Short exercise - Return the count of lines that mention "extends", with no other words.

Dataset content -

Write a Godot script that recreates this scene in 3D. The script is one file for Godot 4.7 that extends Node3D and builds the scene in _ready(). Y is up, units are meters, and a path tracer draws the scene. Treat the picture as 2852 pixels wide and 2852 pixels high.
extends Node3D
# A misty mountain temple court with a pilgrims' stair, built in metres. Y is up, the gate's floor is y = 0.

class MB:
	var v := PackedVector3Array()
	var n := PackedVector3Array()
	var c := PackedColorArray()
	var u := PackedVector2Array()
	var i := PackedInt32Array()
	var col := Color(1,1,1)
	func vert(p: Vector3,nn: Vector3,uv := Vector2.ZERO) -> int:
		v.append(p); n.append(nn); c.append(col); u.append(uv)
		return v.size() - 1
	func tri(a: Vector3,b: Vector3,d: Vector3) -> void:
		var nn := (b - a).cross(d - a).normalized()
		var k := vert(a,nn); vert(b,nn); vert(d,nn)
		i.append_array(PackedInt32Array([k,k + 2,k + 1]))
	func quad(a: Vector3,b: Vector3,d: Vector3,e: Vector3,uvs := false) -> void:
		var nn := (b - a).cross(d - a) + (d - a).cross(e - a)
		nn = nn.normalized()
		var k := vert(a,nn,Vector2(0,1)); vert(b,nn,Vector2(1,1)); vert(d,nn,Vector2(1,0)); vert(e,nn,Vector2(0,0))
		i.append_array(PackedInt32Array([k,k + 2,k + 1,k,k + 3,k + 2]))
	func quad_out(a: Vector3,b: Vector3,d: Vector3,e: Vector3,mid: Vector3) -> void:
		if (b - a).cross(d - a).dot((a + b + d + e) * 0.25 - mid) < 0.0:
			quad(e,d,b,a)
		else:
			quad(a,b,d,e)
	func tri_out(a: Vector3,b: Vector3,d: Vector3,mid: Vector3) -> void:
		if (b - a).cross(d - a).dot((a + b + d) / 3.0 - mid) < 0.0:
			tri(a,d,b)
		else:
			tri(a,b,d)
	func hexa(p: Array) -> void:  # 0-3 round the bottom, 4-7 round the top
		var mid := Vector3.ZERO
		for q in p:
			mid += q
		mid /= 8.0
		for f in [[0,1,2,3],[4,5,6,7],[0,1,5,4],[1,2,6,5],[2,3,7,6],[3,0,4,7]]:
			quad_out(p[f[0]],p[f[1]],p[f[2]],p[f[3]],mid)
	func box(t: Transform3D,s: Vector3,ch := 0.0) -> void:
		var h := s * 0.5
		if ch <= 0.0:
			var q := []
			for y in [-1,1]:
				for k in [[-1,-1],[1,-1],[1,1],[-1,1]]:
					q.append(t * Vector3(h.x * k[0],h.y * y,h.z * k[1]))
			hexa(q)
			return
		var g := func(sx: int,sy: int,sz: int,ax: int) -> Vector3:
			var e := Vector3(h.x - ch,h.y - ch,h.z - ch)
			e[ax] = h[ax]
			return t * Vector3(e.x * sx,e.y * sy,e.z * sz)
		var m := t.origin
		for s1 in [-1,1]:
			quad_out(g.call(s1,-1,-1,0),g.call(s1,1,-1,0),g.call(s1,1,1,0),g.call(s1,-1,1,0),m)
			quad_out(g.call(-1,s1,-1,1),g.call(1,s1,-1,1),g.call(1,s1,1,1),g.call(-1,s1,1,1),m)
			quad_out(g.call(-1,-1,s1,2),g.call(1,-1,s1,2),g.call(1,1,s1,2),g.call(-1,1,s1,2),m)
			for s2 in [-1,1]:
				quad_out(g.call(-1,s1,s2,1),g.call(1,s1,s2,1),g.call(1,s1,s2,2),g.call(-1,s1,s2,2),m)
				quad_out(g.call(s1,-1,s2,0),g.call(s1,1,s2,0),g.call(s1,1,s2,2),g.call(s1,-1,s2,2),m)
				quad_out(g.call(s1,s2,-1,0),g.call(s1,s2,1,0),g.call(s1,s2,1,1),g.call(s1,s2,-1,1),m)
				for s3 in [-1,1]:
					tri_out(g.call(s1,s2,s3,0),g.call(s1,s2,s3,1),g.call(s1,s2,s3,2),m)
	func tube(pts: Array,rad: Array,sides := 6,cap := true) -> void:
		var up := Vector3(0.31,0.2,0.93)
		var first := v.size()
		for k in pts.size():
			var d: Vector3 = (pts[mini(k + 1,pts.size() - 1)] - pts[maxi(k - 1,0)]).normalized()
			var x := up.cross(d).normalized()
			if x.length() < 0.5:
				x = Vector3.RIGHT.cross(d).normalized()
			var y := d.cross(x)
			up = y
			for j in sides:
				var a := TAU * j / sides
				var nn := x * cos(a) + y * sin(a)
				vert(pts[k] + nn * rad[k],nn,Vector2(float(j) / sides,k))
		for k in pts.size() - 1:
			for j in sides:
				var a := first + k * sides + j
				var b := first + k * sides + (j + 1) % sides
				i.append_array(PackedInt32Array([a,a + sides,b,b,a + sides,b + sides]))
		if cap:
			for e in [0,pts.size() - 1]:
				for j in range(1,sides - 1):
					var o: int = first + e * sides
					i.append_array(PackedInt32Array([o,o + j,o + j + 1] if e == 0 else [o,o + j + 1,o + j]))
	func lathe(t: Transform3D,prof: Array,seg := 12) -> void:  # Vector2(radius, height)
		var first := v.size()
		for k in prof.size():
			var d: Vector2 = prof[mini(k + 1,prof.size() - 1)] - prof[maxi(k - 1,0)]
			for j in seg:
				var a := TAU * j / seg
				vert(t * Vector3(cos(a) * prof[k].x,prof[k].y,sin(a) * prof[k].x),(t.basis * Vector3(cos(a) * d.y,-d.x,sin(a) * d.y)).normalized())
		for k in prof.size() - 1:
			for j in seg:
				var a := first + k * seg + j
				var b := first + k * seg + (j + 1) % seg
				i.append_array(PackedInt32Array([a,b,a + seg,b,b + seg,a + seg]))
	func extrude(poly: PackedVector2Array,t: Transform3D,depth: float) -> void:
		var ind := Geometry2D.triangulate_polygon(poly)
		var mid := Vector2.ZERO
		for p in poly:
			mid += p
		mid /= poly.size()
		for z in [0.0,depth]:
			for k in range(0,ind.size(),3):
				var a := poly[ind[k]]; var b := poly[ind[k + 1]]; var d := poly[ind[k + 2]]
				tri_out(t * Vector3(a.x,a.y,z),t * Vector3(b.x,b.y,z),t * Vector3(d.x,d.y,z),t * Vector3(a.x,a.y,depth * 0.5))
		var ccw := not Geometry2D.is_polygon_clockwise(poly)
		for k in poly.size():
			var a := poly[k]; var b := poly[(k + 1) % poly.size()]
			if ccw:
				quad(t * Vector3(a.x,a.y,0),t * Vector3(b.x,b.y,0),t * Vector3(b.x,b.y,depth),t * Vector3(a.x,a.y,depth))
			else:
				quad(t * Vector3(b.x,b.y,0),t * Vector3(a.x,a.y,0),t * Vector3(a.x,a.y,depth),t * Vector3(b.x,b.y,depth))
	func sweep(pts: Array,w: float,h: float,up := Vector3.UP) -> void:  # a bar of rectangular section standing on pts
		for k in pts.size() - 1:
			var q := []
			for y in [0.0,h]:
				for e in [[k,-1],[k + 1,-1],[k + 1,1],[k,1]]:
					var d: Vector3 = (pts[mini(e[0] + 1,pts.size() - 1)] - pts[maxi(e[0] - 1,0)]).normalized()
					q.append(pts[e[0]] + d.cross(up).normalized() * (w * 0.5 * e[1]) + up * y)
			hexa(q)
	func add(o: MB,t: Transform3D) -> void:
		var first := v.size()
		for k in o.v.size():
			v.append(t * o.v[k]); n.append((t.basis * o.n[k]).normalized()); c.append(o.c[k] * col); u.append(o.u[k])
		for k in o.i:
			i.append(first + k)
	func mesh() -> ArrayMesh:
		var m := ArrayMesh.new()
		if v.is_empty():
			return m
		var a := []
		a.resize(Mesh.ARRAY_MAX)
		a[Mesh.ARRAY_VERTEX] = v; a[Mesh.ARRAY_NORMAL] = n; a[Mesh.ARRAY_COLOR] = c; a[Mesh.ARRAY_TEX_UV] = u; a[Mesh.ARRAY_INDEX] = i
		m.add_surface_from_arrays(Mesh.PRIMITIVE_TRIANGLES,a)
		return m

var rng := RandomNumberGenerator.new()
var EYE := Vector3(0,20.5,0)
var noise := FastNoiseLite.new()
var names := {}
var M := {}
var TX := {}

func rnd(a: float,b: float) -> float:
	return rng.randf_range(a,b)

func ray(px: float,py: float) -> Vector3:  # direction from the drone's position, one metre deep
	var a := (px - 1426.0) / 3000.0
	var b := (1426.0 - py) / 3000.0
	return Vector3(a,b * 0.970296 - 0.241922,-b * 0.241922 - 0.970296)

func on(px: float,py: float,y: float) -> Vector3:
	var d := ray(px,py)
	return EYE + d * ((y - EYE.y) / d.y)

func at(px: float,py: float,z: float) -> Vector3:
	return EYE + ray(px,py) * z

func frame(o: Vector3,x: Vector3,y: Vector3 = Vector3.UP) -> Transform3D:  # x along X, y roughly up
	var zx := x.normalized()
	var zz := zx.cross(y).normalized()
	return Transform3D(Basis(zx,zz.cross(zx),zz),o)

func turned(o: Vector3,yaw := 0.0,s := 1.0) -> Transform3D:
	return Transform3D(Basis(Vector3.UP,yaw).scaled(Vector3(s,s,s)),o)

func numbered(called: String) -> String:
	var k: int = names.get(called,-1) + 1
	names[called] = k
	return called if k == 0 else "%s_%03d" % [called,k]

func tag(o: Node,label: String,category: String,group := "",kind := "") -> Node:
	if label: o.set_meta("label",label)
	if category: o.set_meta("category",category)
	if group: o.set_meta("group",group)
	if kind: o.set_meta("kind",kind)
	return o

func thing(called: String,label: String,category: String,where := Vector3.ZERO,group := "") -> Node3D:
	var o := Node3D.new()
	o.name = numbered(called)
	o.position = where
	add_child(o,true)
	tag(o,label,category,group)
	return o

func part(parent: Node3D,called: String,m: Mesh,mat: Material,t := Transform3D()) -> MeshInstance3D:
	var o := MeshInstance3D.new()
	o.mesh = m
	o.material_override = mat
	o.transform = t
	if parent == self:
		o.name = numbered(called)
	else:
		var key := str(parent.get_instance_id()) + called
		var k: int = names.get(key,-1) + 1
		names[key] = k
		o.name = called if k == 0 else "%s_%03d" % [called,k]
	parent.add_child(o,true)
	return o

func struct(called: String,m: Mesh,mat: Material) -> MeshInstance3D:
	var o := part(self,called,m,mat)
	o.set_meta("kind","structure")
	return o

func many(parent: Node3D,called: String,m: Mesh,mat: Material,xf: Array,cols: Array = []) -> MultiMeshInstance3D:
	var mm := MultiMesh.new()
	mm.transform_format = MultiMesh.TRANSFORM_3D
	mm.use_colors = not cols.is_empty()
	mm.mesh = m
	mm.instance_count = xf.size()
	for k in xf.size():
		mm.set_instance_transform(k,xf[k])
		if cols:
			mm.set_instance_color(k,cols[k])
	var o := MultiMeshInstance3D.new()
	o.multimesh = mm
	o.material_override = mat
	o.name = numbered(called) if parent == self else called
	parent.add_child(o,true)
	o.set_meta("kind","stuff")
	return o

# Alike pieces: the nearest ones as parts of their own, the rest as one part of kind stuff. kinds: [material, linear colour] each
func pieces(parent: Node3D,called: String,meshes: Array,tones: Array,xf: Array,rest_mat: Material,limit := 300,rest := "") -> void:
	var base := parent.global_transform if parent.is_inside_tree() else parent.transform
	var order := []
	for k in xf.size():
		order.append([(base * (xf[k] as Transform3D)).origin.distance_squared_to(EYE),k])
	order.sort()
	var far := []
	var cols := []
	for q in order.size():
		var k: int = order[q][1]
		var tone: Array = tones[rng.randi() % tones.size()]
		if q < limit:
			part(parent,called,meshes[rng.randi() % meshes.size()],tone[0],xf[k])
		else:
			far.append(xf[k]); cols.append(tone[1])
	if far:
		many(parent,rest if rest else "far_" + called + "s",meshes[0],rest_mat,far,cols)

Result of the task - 2